- **Task brief**
Look through the listing and locate every line containing the word "wide"; copy those lines.

- **Given material**
-- Begin --

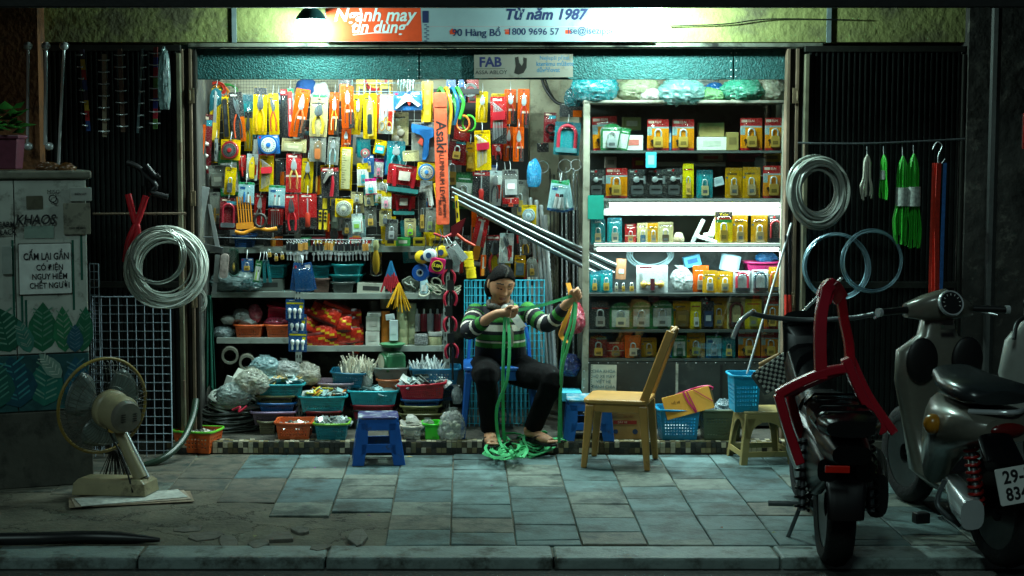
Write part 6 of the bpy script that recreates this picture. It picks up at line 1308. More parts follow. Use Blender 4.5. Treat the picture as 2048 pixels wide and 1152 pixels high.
for a in (
 ('I',88,330,285,597,1,10.13,-3, E, 'padlock','c9a044', PK, 'red and orange padlock card half behind the green domed card on the top shelf', EK),('I',160,385,335,597,1,10.06,0,'green','padlock','steel', None, 'green domed alarm lock card on the top shelf', KA),
 ('I',318,420,400,600,1,10.045,10,'green','none','', None, 'slim tilted green packet on the top shelf', dict(name='slim_packet', cat='packet')),('I',528,352,697,590,1,10.06,0, E, 'padlock','c9a044', PK, 'left of the two red topped padlock cards side by side mid top shelf', EK),('I',727,352,897,590,1,10.07,0, E, 'padlock','c9a044', PK, 'right of the two red topped padlock cards side by side mid top shelf', EK),
 ('I',1262,342,1435,590,1,10.06,0, E, 'padlock','c9a044', PK, 'red topped padlock card second from the right post on the top shelf', EK),('I',1457,340,1612,590,1,10.06,0, E, 'padlock','c9a044', PK, 'red topped padlock card against the right post on the top shelf', EK),
 ('I',70,750,196,975,2,10.06,0,'blackr','machine','', None, 'black card with a chrome lock at the left end of the second shelf',{}),('I',203,740,372,975,2,10.06,0, E, 'padlock','c9a044', PK, 'red topped padlock card second from the left on the second shelf', EK),
 ('I',378,750,525,975,2,10.06,0,'blackr','machine','', None, 'black rim lock card, first of three on the second shelf',{}),('I',527,750,678,975,2,10.07,0,'blackr','machine','', None, 'black rim lock card, middle of three on the second shelf',{}),('I',678,740,812,975,2,10.06,0,'blackr','machine','', None, 'black rim lock card, last of three beside the narrow yellow pack',{}),
 ('I',812,705,898,975,2,10.05,0,'brightyel','padlock','c9a044', None, 'narrow bright yellow pack with a long shackled padlock on the second shelf',{}),('I',922,755,1050,975,2,10.06,0,'teal','padlock','d8c890', None, 'blue card with a wide brass padlock on the second shelf',{}),
 ('I',1148,737,1282,975,2,10.06,0,'golden','padlock','b8a070', None, 'left of two amber padlock cards on the second shelf',{}),('I',1286,732,1425,975,2,10.06,0,'golden','padlock','b8a070', None, 'right of two amber padlock cards on the second shelf',{}),('I',1448,720,1612,975,2,10.05,0, E, 'padlock','c9a044', PK, 'red topped padlock card against the right post on the second shelf', EK),
 ('J',80,140,182,322,3,10.06,0,'teal','padlock','d8b888', None, 'netted teal card with a copper padlock and red badge on the lit shelf', dict(txt=('Lock', .2,-.1,'e8d0c8'))),('J',197,130,302,322,3,10.06,0,'teal','padlock','d8c8b0', None, 'deep blue card with a silver padlock on the lit shelf',{}),
 ('J',325,175,405,322,3,10.06,0,'red','padlock','a88a5a', None, 'small red card padlock on the lit shelf',{}),('J',412,168,490,322,3,10.07,0,'beige','padlock','3a5a70', None, 'beige card with a navy padlock on the lit shelf',{}),('J',488,168,566,322,3,10.07,0,'golden','padlock','8a7a60', None, 'brown card padlock between two beige ones on the lit shelf',{}),('J',562,160,672,322,3,10.06,0,'beige','padlock','6a5a48', None, 'beige card with a round dark padlock on the lit shelf',{}),
 ('J',972,85,1097,322,3,10.05,0,'yale','padlock','c9a044', None, 'tall yellow card with a black head and brass padlock on the lit shelf', dict(txt=('Yale', .3,-.1,'e8d02a'))),('J',1098,110,1208,322,3,10.06,0,'golden','padlock','c0a878', None, 'left of two amber cards right of the tall yellow one on the lit shelf',{}),('J',1232,110,1352,322,3,10.06,0,'golden','padlock','c0a878', None, 'right of two amber cards right of the tall yellow one on the lit shelf',{}),('J',1355,110,1456,322,3,10.06,0,'blackr','ulock','b82a34','2a2c2e','black card with a red shackle lock at the right end of the lit shelf',{}),
 ('J',72,520,145,662,4,10.08,0,'teal','padlock','c9a044', None, 'first of two blue combination lock cards at the left of the fourth shelf',{}),('J',145,508,236,662,4,10.06,0,'teal','padlock','c9a044', None, 'second and taller of two blue combination lock cards at the left of the fourth shelf',{}),
 ('J',408,472,636,662,4,10.06,0,'lockwh','knobs','','5a1a28','wide clear pack of two brass door knobs on the fourth shelf', dict(cat='door knob pack')),('J',818,478,930,662,4,10.10,0,'orange','padlock','9a8a70', None, 'amber card set back behind its neighbour on the fourth shelf',{}),('J',888,508,992,662,4,10.05,0,'golden','padlock','a8a8a0', None, 'amber card with a silver padlock on the fourth shelf',{}),('J',994,515,1105,662,4,10.06,0,'golden','padlock','a89a70', None, 'amber card with a dull brass padlock left of the red shackle on the fourth shelf',{}),
 ('J',1108,512,1234,662,4,10.06,0,'lockwh','ulock','b8283a','3a3c3e','white card with a small red shackle lock on the fourth shelf', dict(txt=('LOCK', .2,-.09,'2a2a2a'))),('J',1240,505,1362,662,4,10.06,0,'lockwh','ulock','1d3a40','2a2c2e','white card with a small black shackle lock on the fourth shelf', dict(txt=('LOCK', .2,-.09,'2a2a2a'))),('J',1365,485,1456,662,4,10.07,0,'golden','ulock','c8562a','3a3c3e','amber card with an orange shackle lock at the right end of the fourth shelf',{}),
 ('J',75,725,225,917,5,10.06,0,'alarmdk','padlock','steel', None, 'dark domed card with a chrome alarm lock at the left of the fifth shelf', dict(shape='dome')),('J',218,740,376,917,5,10.05,0,'green','padlock','d8d0b0', None, 'green domed card with a pale lock, left of three on the fifth shelf', KA),('J',376,735,522,917,5,10.06,0,'green','padlock','steel', None, 'green domed card, middle of three on the fifth shelf', KA),('J',518,725,680,917,5,10.07,0,'green','padlock','steel', None, 'green domed card, right of three on the fifth shelf', KA),
 ('J',676,730,806,917,5,10.07,0,'golden','block','6a5020','8a6a28','dark amber box between the green cards and the narrow yellow pack',{}),('J',803,735,880,917,5,10.05,0,'brightyel','padlock','b8b8b0', None, 'narrow bright yellow pack on the fifth shelf',{}),('J',885,730,972,917,5,10.06,0,'blackr','block','22304a','9aa0a4','blue black boxed lock with red digits on the fifth shelf',{}),('J',948,710,1068,917,5,10.08,0,'golden','padlock','a89050', None, 'amber card with a slim padlock on the fifth shelf',{}),('J',1068,705,1196,917,5,10.06,0,'beige','ulock','6a2420','4a2a24','brown card with a dark red shackle on the fifth shelf',{}),('J',1198,715,1316,917,5,10.06,0,'brightyel','padlock','8a8a40', None, 'bright yellow square card with a dark padlock on the fifth shelf',{}),('J',1335,695,1456,917,5,10.06,0, E, 'padlock','c9a044', PK, 'red topped card against the right post on the fifth shelf', EK),
 ('J',70,975,204,1145,6,10.06,0,'maroon','padlock','c9a044', None, 'dark red domed padlock card at the left of the lowest shelf', dict(shape='dome', txt=('PADLOCK', .18,-.12,'c8a040'))),('J',330,978,446,1145,6,10.05,0,'orange','padlock','b8b0a0', None, 'orange card with a chrome lock on the lowest shelf',{}),('J',200,1030,326,1145,6,10.08,0,'red','padlock','8a7a50', None, 'small red card with a brass lock right of the domed one on the lowest shelf',{}),('J',450,1000,560,1145,6,10.09,0,'golden','padlock','b89a50', None, 'amber card partly behind the plastic chair back on the lowest shelf',{}),
 ('J',612,992,676,1145,6,10.07,0,'blue','padlock','9aa8b0', None, 'narrow blue card just right of the chair back on the lowest shelf',{}),('J',674,978,778,1145,6,10.06,0,'green','padlock','3a5a4a', None, 'green card with a white head on the lowest shelf',{}),('J',780,960,910,1145,6,10.06,0,'golden','padlock','a89a40', PK, 'broad yellow card with a padlock and keys on the lowest shelf',{}),('J',922,982,1030,1145,6,10.06,0,'pale','padlock','9aa4a8', None, 'pale headed blue card on the lowest shelf',{}),('J',1036,990,1130,1145,6,10.06,0,'teal','padlock','c8b060', None, 'teal card with a brass lock on the lowest shelf',{}),('J',1150,940,1312,1145,6,10.06,0, E, 'padlock','c9a044', PK, 'left of two red topped cards at the right of the lowest shelf', EK),('J',1320,950,1456,1145,6,10.06,0, E, 'padlock','c9a044', PK, 'right of two red topped cards at the right of the lowest shelf', EK)):
 cp(*a[:13], **a[13])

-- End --

- **Response**
Write part 6 of the bpy script that recreates this picture. It picks up at line 1308. More parts follow. Use Blender 4.5. Treat the picture as 2048 pixels wide and 1152 pixels high.
 ('I',812,705,898,975,2,10.05,0,'brightyel','padlock','c9a044', None, 'narrow bright yellow pack with a long shackled padlock on the second shelf',{}),('I',922,755,1050,975,2,10.06,0,'teal','padlock','d8c890', None, 'blue card with a wide brass padlock on the second shelf',{}),
 ('J',408,472,636,662,4,10.06,0,'lockwh','knobs','','5a1a28','wide clear pack of two brass door knobs on the fourth shelf', dict(cat='door knob pack')),('J',818,478,930,662,4,10.10,0,'orange','padlock','9a8a70', None, 'amber card set back behind its neighbour on the fourth shelf',{}),('J',888,508,992,662,4,10.05,0,'golden','padlock','a8a8a0', None, 'amber card with a silver padlock on the fourth shelf',{}),('J',994,515,1105,662,4,10.06,0,'golden','padlock','a89a70', None, 'amber card with a dull brass padlock left of the red shackle on the fourth shelf',{}),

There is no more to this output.